Soundchip-Musik 1977-1994

February 13, 2008

It’s out - the most comprehensive text about chipmusic I have read!

Nils Dittbrenner: Soundchip-Musik - Computer- und Videospielmusik von 1977-1994. Buy it here, read some here. You will notice it is only available in German and even if I keep brushing and brushing, the dust of my German skills won’t come off. But I will try to give you a very brief and general idea of the book.

1) Technology. It has in-depth explanations of the soundchips from Stella / TIA (Atari VCS) through to the early General MIDI chips. This covers roughly half of the book.

2) Musicology. Discusses composers’ ideas and tricks with composing on the soundchips. The technical limitations are defined as: polyphony, timbre, storage, CPU and other external restrictions.
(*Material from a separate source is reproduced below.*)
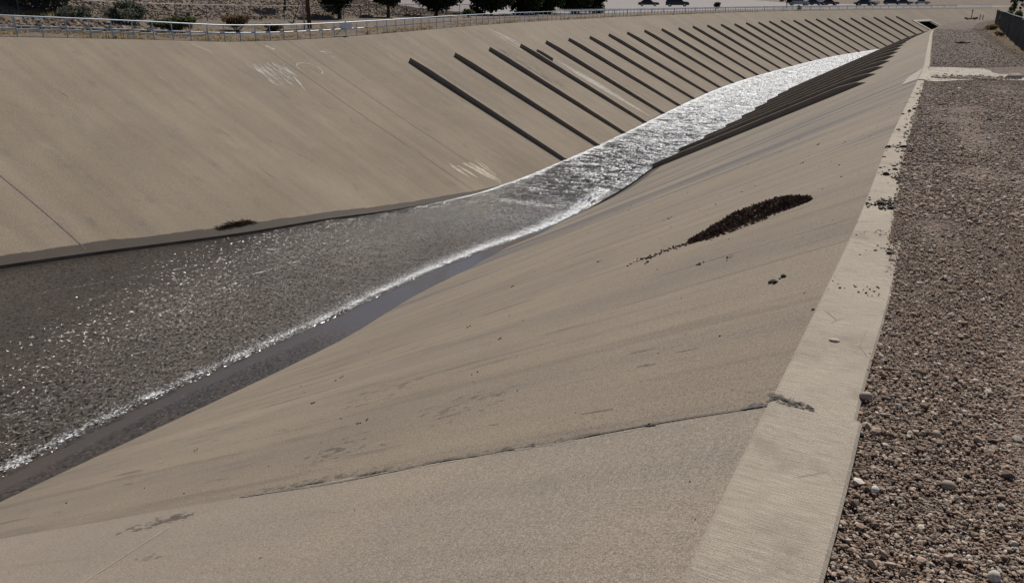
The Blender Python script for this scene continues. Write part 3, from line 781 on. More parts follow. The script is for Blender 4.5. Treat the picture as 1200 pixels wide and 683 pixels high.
# debris heap on the near slope + small crumbs trailing from it
def slope_heap(name, PF, outline, n, hmax, label, cat, lrange=(.015, .045)):
    """outline: list of (s, f, halfwidth along channel) from tip to tip, heaped with twigs and clods"""
    V = []; F = []; rd = []; c = 0
    o0 = PF(outline[len(outline) // 2][0], outline[len(outline) // 2][1])
    ol = np.array(outline); tt = np.linspace(0, 1, len(ol))
    # solid core
    rows = 14; cols = 9
    for i in range(rows):
        t = i / (rows - 1); s, f, w = [np.interp(t, tt, ol[:, k]) for k in range(3)]
        for j in range(cols):
            q = j / (cols - 1) * 2 - 1
            h = hmax * .85 * (1 - q * q) * min(1, 4 * t * (1 - t) + .1) * (.8 + .4 * nz(t * 6, q * 2)) - .012
            V.append(PF(s + q * w * .92, f, h) - o0)
    F = [tuple(r) for r in grid_faces(rows, cols)]
    rd = [.12] * len(F); c = len(V); Q = []
    for k in range(n):
        t = random.random(); s, f, w = [np.interp(t, tt, ol[:, k2]) for k2 in range(3)]
        q = max(-1.5, min(1.5, random.gauss(0, .62)))
        h = hmax * max(0, 1 - q * q) * min(1, 4 * t * (1 - t) + .1) * random.uniform(.5, 1.03) + .004
        p = Vector(PF(s + q * w, f, h) - o0)
        l = random.uniform(*lrange); d = Vector((random.gauss(0, 1), random.gauss(0, .9), 0)); d.z = -.45 * d.x + random.gauss(0, .22); d = d.normalized() * l
        e = d.orthogonal().normalized() * random.uniform(.004, .011)
        e2 = d.cross(e).normalized() * e.length
        V += [p - d + e, p - d - e, p + d - e * .6, p + d + e * .6, p + e2 * 1.6]
        F += [(c, c + 1, c + 2, c + 3), (c, c + 4, c + 3, c), ][:1]; rd.append(random.random())
        F.append((c + 1, c + 4, c + 2)); rd.append(random.random())
        c += 5
    f4 = np.array([q for q in F if len(q) == 4]); f3 = np.array([q for q in F if len(q) == 3])
    r4 = [r for q, r in zip(F, rd) if len(q) == 4]; r3 = [r for q, r in zip(F, rd) if len(q) == 3]
    me = fast_mesh(name, np.array(V), [f4, f3], M['twig'], False, fattr={'rnd': np.array(r4 + r3)})
    o = link(name, me); o.location = o0
    return tag(o, label, cat)
slope_heap('debris_heap', PR, [(8.62, .058, .04), (8.68, .068, .12), (8.74, .082, .19), (8.8, .10, .32), (8.8, .122, .38), (8.7, .14, .33), (8.5, .158, .18), (8.42, .178, .05)], 4200, .10, 'heap of dark matted twigs and leaves lying on the near concrete slope', 'debris')
slope_heap('driftwood_pile', PL, [(17.9, .972, .05), (18.2, .97, .10), (18.5, .966, .16), (18.9, .968, .12), (19.1, .965, .16), (19.4, .97, .05)], 170, .16, 'tangle of dark driftwood at the wet foot of the far slope', 'debris', (.05, .18))
cr = []
for k in range(90):
    t = random.random()**1.3; f = .165 + .08 * t; s = 8.45 - .1 * t + random.gauss(0, .06)
    cr.append((*PR(s, f, .004), abs(random.gauss(.010, .006)) + .003))
for (s, f, r) in [(8.3, .221, .03), (6.91, .129, .022), (6.75, .1, .018), (5.42, .038, .03), (8.01, .215, .03), (5.40, .041, .025), (5.0, .26, .012), (6.2, .3, .016), (7.5, .42, .02), (4.4, .33, .014), (5.6, .5, .02), (9.5, .33, .02), (12, .3, .03), (13, .12, .03), (15.5, .12, .03), (6.6, .55, .02), (4.8, .6, .016), (10.2, .5, .022)]:
    for q in range(4): cr.append((*PR(s + random.gauss(0, .04), f + random.gauss(0, .002), .004), r * random.uniform(.3, .9)))
for k in range(160):
    s = random.uniform(1.8, 20); f = random.random()**1.3 * .8; cr.append((*PR(s, f, .002), (abs(random.gauss(.003, .003)) + .0008 + .0004 * s) * (.45 if s < 3.4 else 1)))
cr = np.array(cr)
tag(link('soil_crumbs', stones('soil_crumbs', cr[:, :3], cr[:, 3], M['soil'], 1, .55, None, .3)), kind='stuff', label='dark crumbs strewn over the near concrete slope below the debris heap', cat='soil')

# ------------------------------------------------------------------ vegetation
def leaf_cloud(blobs, n, size, elong=1.6):
    """blobs: (x,y,z,rx,ry,rz,weight)"""
    B = np.array(blobs, float); p = B[:, 6] / B[:, 6].sum()
    i = rng.choice(len(B), n, p=p); b = B[i]
    d = rng.normal(size=(n, 3)); d /= np.linalg.norm(d, axis=1)[:, None]
    r = rng.uniform(.15, 1.0, n)**.5 * (1 + rng.normal(0, .07, n))
    c = b[:, :3] + d * r[:, None] * b[:, 3:6]
    a = rng.normal(size=(n, 3)); a /= np.linalg.norm(a, axis=1)[:, None]
    e = np.cross(a, rng.normal(size=(n, 3))); e /= np.linalg.norm(e, axis=1)[:, None]
    s = size * rng.uniform(.6, 1.4, n)[:, None]
    V = np.stack([c - a * s * elong * .5, c + e * s * .5, c + a * s * elong * .5, c - e * s * .5], 1).reshape(-1, 3)
    F = np.arange(n * 4).reshape(-1, 4)
    # clump tone so that the crown has light and dark parts
    ph = rng.uniform(0, 1, len(B)); tone = np.clip(.5 * ph[i] + .5 * rng.uniform(0, 1, n), 0, 1)
    return V, F, tone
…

Some tricks discussed are the combination of bass and drums on one single channel, using arpeggios instead of chords, pulse width LFOs and samples. Dittbrenner also approaches some dilemmas of chipmusic: incompatibility problems when converting game music, the music in games having less priority than graphics and code, and the tempo-problems coming out of NTSC/PAL-sync.

3) Sociology. Like the book title implies, the focus is on computer- and videogames but there are also discussions about the demoscene and chipmusic in pop culture, etc. As for genres, Dittbrenner seems to focus on Micromusic and Chiptunes. This passage is hard for me to understand, but it seems like the making of genres is more about social than musical factors.
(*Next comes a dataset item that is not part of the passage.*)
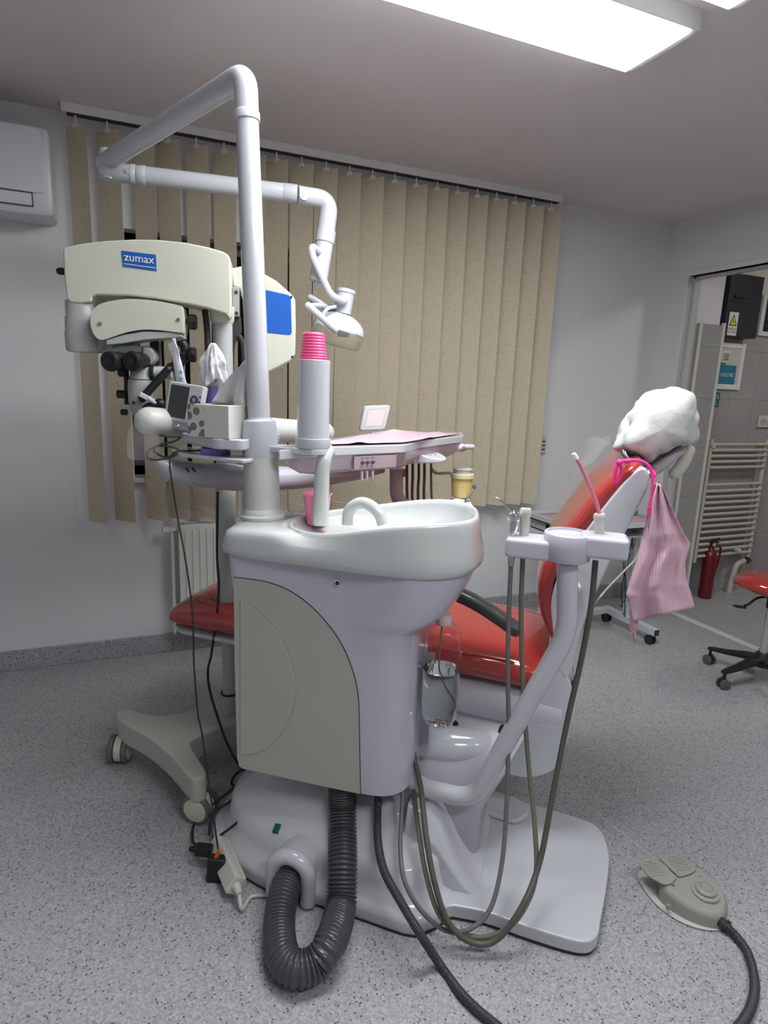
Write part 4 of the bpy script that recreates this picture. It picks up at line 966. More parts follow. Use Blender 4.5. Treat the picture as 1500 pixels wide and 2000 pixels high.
# ---- shelf plates on the post
zsh = U.p(447, 858, .05).z
sh = thing('post_shelf', 'small white shelf plates clamped to the lamp post', 'shelf', U.w(ps-.05, pv, zsh-.03))
bm = new(); pl = rpoly([V((-.19, .06, 0)), V((-.09, .0, 0)), V((.0, .085, 0)), V((.02, .2, 0)), V((-.06, .33, 0)), V((-.21, .22, 0))], .03)
pl = rpoly([U.p(352, 868, .16), U.p(420, 872, .045), U.p(474, 872, .06), U.w(ps, pv+.055, 1.2), U.w(ps-.05, pv+.22, 1.2), U.w(ps-.22, pv+.12, 1.2)], .02)
prism(bm, [V((p.x, p.y, zsh-.030)) for p in pl], (0, 0, .030)); finish('upper_plate', bm, white, sh, bevel=.005)
zlo = zsh-.052
bm = new(); pl2 = rpoly([U.p(333, 885, .2), U.p(350, 890, .08), U.p(476, 891, .04), U.w(ps, pv+.05, 1.2), U.w(ps-.05, pv+.2, 1.2), U.w(ps-.24, pv+.16, 1.2)], .015)
prism(bm, [V((p.x, p.y, zlo-.012)) for p in pl2], (0, 0, .012)); finish('lower_plate', bm, white, sh, bevel=.004)
tc_ = U.p(611, 868, .15); zr = U.p(611, 880, .15).z
bm = new(); d_ = (V((tc_.x, tc_.y, 0))-V((base.x, base.y, 0))).normalized(); n_ = V((-d_.y, d_.x, 0))
A_ = V((base.x, base.y, zr-.008)) + d_*.03; B_ = V((tc_.x, tc_.y, zr-.008))
pts = [A_-n_*.03, B_-n_*.045] + [B_ + d_*.05*math.sin(a_) - n_*.05*math.cos(a_) for a_ in [PI*k/12 for k in range(1, 12)]] + [B_+n_*.045, A_+n_*.03]
prism(bm, pts, (0, 0, .017)); finish('side_arm', bm, white, sh, bevel=.004)
zt0 = zr+.009
cd_ = thing('cup_dispenser', 'tall white cylindrical cup holder right of the post', 'cup dispenser', V((tc_.x, tc_.y, zt0)))
ztop = U.p(611, 704, .15).z
bm = new(); lathe(bm, (tc_.x, tc_.y, zt0), [(.049, 0), (.05, .002), (.049, .026), (.046, .027)], n=40); finish('holder_base', bm, white, cd_, ang=40)
bm = new(); hh = ztop-zt0; lathe(bm, (tc_.x, tc_.y, zt0), [(.0445, .01), (.0445, hh), (.0435, hh+.001), (.042, hh), (.042, hh-.05), (.042, .02)], n=44); finish('holder_tube', bm, white, cd_, ang=40)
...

Ok, that’s the introduction. This book is quite a piece of work, and it’s very frustrating to not understand it. So please buy the book and translate it for me :-)

Chipmusic Movies

February 6, 2008

I recently got to see the French chipmusic documentary 8 Bit Generation, which premiered at Blip Festival 2007. Compared to 8 Bit, shown at the previous Blip Festival, this is more focused on the European chipmusic scene’s place in popular music culture, whereas 8 Bit had an American focus and discussed chipmusic more in relation to art and the future. In 8 Bit Generation you can hear a lot from Malcolm McLaren, who was quite into chipmusic a few years ago - when this documentary was essentially filmed. I will get back with more proper reviews when I can see 8 Bit again.

Reformat the Planet is movie documentary to be released soon by 2 Player Productiuons. Based on the Blip Festival 2006, it is “using New York as a microcosm for a larger global movement” and seems to focus on Nintendo products and videogames. update feb09: after seeing a private screener, the narrow focus on New York and Gameboy/NES feels a bit annoying (even ignorant?). But the inclusion of visual artists and interesting discussions about videogame nostalgia and commercialism in the second half, lifts the documentary.

The 8bit Philosophy is another upcoming documentary with an online trailer. It seems to be aimed at C64-gamers and people that enjoy remixes of C64 game songs, so I would expect less philosophy than history, really.Does anyone know of more chipmusic documentaries around?